_Data rows_
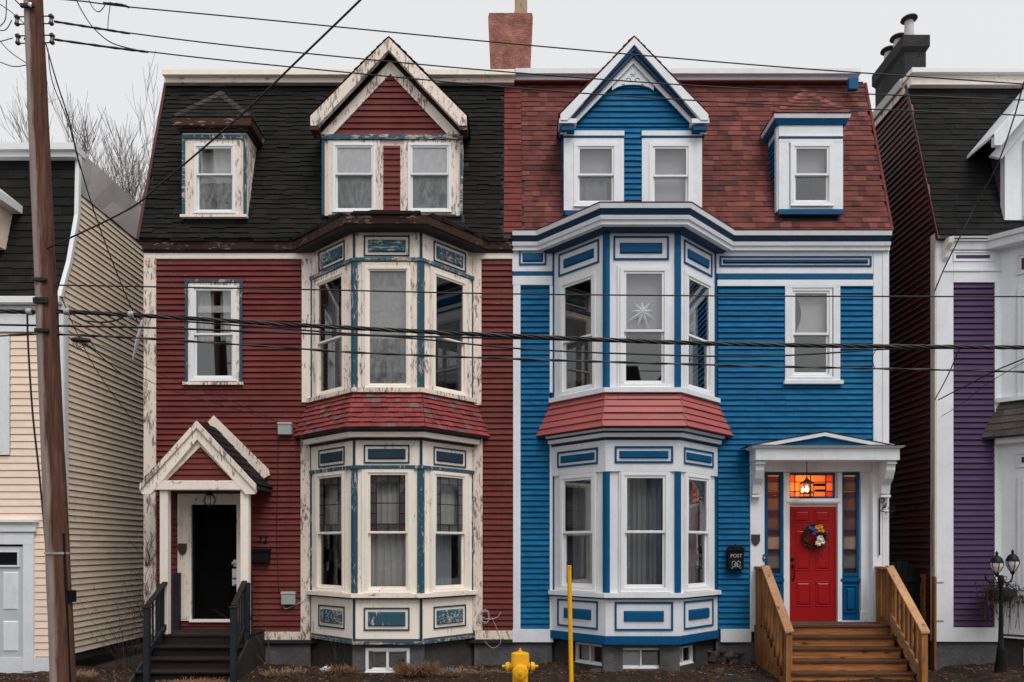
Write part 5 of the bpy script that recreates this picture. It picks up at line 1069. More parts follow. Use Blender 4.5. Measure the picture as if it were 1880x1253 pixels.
# marker post
mp = thing('marker_post', 'tall yellow hydrant marker post beside the hydrant', 'post', (PX(1049, -2.4), -2.4, .05))
pt = [P(1049, 1253, -2.4), P(1045, 1043, -2.4)]; dv = (pt[1] - pt[0]).normalized(); p0 = pt[0] - dv * ((pt[0].z - .05) / dv.z)
obj('post', MB().tube([p0, pt[1]], .031, 12), M['yellow'], mp, smooth='auto'); obj('post_cap', MB().lathe([(.034, 0), (.034, .03), (.028, .035), (0, .036)], pt[1], 12), M['yellow'], mp, smooth='auto')

# utility pole
PY = -3.0
def bark():
    t = NT('weathered_pole_wood'); p = t.pos((9, 9, .55), False); g = t.noise(p, 2.2, 8, .7, .4); n = t.noise(t.pos((1.5, 1.5, .5), False), 2.2, 6)
    c = t.mix(t.ramp(g, .3, .7), (.165, .075, .05), (.032, .016, .013)); c = t.mix(t.ramp(n, .5, .72, 0, .55), c, (.06, .032, .026))
    ge = t.n('ShaderNodeNewGeometry'); sx = t.n('ShaderNodeSeparateXYZ'); t.l(ge.outputs['Normal'], sx.inputs[0])   # paler on one side of the trunk
    w = t.math('ADD', sx.outputs[0], t.math('MULTIPLY', t.math('SUBTRACT', g, .5), .9)); w = t.math('ADD', w, t.math('MULTIPLY', t.math('SUBTRACT', n, .5), .8)); c = t.mix(t.ramp(w, .2, -.15, 0, .95), c, t.mix(g, (.42, .35, .32), (.22, .165, .15)))
    return t.bsdf(c, .85, g, .012, .2)
pole = thing('utility_pole', 'leaning brown timber utility pole carrying the street cables', 'pole', (PX(116, PY), PY, 0))
pb_, pt_ = P(116, 1253, PY), P(61, 0, PY); dv = (pt_ - pb_).normalized(); base = pb_ - dv * (pb_.z / dv.z); top = pt_ + dv * 1.1
n = 24; obj('shaft', MB().tube([lerp(base, top, k / n) + Vector((random.uniform(-.004, .004), 0, 0)) for k in range(n + 1)], [lerp(.155, .108, k / n) * random.uniform(.985, 1.015) for k in range(n + 1)], 28), bark(), pole, smooth=True)
def on_pole(py): 
    z = PZ(py, PY); return base + (top - base) * ((z - base.z) / (top.z - base.z))
for py, r in ((1018, .15), ): c = on_pole(py); obj('metal_band', MB().lathe([(r + .0, 0), (r + .004, 0), (r + .004, .03), (r, .03)], c, 28), M['steel'], pole)
mb = on_pole(1095); obj('meter_box', MB().wbox(mb.x + .13, mb.x + .2, mb.y - .05, mb.y + .05, mb.z - .08, mb.z + .08), M['black'], pole)
cd = [on_pole(y) + Vector((.125, -.06, 0)) for y in (980, 1050, 1120, 1253)]; obj('conduit', MB().tube(cd, .02, 8), M['black'], pole)
for py in (37, 72):
    for s in (-1, 1):
        c = on_pole(py + (0 if s > 0 else 1)); x = c.x + s * .12
        br = obj('insulator_bracket', MB().tube([(x + s * .12, c.y, c.z + .045), (x + s * .06, c.y, c.z + .05), (x - s * .03, c.y, c.z + .05), (x - s * .03, c.y, c.z - .05), (x + s * .06, c.y, c.z - .05), (x + s * .12, c.y, c.z - .045)], .008, 6), M['wire'], pole)
        obj('insulator', MB().lathe([(.012, -.075), (.03, -.06), (.034, -.045), (.022, -.02), (.022, .02), (.036, .035), (.036, .055), (.02, .065), (.012, .08)], (x + s * .11, c.y, c.z), 12), M['porcelain'], br, smooth='auto')
for py, s in ((560, 1), (612, 1), (556, -1), (24, 1), (520, 1)): c = on_pole(py); obj('cable_clamp', MB().wbox(c.x - .09, c.x + .10, c.y - .155, c.y - .115, c.z - .025, c.z + .025), M['wire'], pole, bevel=.006)
c = on_pole(24); obj('ground_clamp', MB().lathe([(.0, 0), (.03, .0), (.03, .04), (0, .045)], (c.x + .04, c.y - .12, c.z), 8, (.4, -1, 0)), M['steel'], pole)

def spline(pts, n=12):
    pts = [Vector(p) for p in pts]; out = []
    for i in range(len(pts) - 1):
        p0, p1, p2, p3 = pts[max(i - 1, 0)], pts[i], pts[i + 1], pts[min(i + 2, len(pts) - 1)]
        for k in range(n):
            t = k / n; out.append(.5 * ((2 * p1) + (p2 - p0) * t + (2 * p0 - 5 * p1 + 4 * p2 - p3) * t * t + (3 * p1 - p0 - 3 * p2 + p3) * t ** 3))
    return out + [pts[-1]]
def wire(name, label, pts, r, Y=PY, mat=None, sides=6, n=10, group=None, cat='cable'):
    P3 = [P(*p) if len(p) == 3 else P(p[0], p[1], Y) for p in pts]
    return tag(obj(name, MB().tube(spline(P3, n), r, sides), mat or M['wire'], smooth=True), label, cat, group)
G = 'overhead cables along the street'
wire('power_line', 'topmost thin power line crossing in front of the red chimney', [(-60, -14), (134, 1), (235, 13), (480, 36), (900, 77), (1330, 115), (1580, 134), (1960, 160)], .008, group=G)
wire('power_line', 'middle thin power line starting at the upper pole insulator', [(99, 39), (238, 61), (480, 90), (900, 130), (1330, 161), (1720, 178), (1960, 187)], .008, group=G)
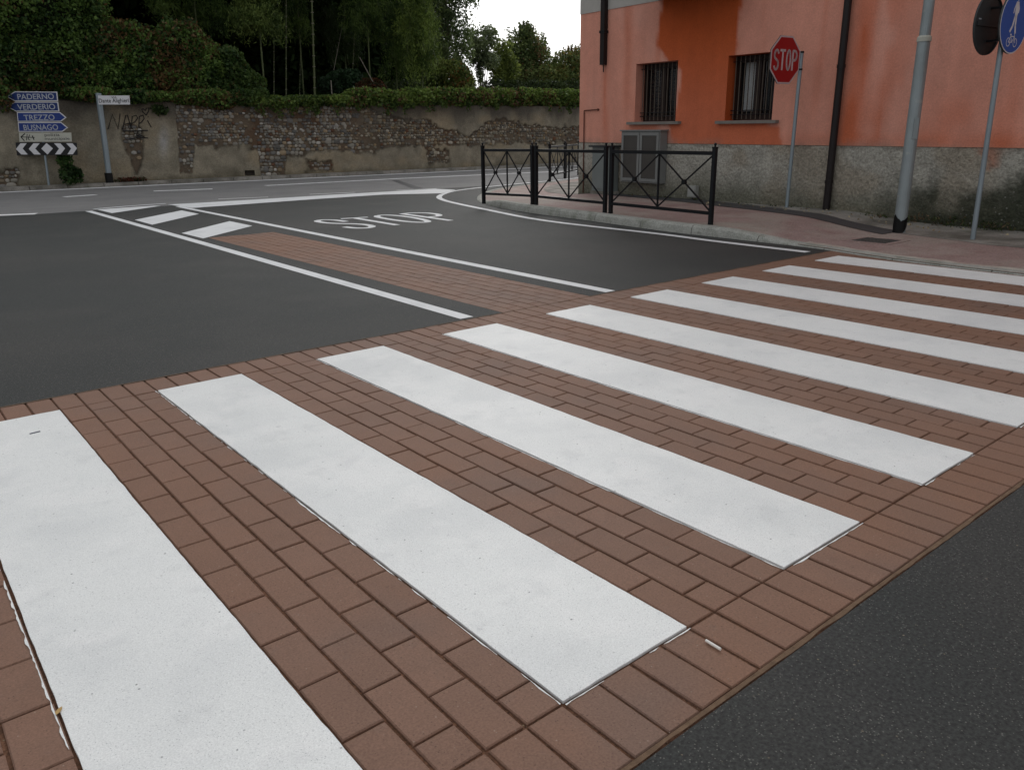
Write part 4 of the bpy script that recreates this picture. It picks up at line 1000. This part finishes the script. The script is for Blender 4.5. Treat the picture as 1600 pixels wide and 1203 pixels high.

_Description of the task_
Find all lines with "Write" in them and copy each one.

_Written solution_
Write part 5 of the bpy script that recreates this picture. It picks up at line 1069. More parts follow. Use Blender 4.5. Measure the picture as if it were 1880x1253 pixels.
Write part 4 of the bpy script that recreates this picture. It picks up at line 1000. This part finishes the script. The script is for Blender 4.5. Treat the picture as 1600 pixels wide and 1203 pixels high.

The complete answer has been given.